▶ **Stated task**
From the first line of the data through the line containing "COL = scene.collection", return each line exactly.

▶ **Material provided**
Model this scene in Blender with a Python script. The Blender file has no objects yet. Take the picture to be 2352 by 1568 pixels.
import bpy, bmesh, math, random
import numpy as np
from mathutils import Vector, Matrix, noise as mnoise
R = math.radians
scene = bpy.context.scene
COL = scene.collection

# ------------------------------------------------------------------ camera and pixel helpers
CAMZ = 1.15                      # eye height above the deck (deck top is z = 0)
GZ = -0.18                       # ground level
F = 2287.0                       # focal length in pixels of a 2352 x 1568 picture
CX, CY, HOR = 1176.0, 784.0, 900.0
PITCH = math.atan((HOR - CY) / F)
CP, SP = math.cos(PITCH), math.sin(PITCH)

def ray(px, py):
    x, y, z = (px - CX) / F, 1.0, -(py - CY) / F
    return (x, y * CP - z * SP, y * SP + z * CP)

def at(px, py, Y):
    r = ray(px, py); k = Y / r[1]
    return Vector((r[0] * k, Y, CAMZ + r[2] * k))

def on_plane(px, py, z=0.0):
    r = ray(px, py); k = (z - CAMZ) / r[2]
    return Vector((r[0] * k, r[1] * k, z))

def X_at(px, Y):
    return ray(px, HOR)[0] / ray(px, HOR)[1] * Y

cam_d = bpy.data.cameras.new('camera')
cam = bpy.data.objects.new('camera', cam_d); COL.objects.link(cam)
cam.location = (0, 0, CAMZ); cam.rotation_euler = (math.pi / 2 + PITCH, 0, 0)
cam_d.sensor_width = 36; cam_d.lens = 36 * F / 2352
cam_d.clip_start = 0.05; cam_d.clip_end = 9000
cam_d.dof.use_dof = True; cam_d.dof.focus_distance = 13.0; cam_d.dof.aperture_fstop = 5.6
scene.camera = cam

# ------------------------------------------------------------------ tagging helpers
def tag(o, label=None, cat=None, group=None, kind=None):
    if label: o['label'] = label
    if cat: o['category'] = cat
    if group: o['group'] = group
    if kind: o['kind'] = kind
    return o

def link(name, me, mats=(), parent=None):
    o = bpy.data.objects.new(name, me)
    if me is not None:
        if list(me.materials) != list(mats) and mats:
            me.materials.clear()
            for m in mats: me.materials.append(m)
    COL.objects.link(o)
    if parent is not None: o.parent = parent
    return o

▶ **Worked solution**
Model this scene in Blender with a Python script. The Blender file has no objects yet. Take the picture to be 2352 by 1568 pixels.
import bpy, bmesh, math, random
import numpy as np
from mathutils import Vector, Matrix, noise as mnoise
R = math.radians
scene = bpy.context.scene
COL = scene.collection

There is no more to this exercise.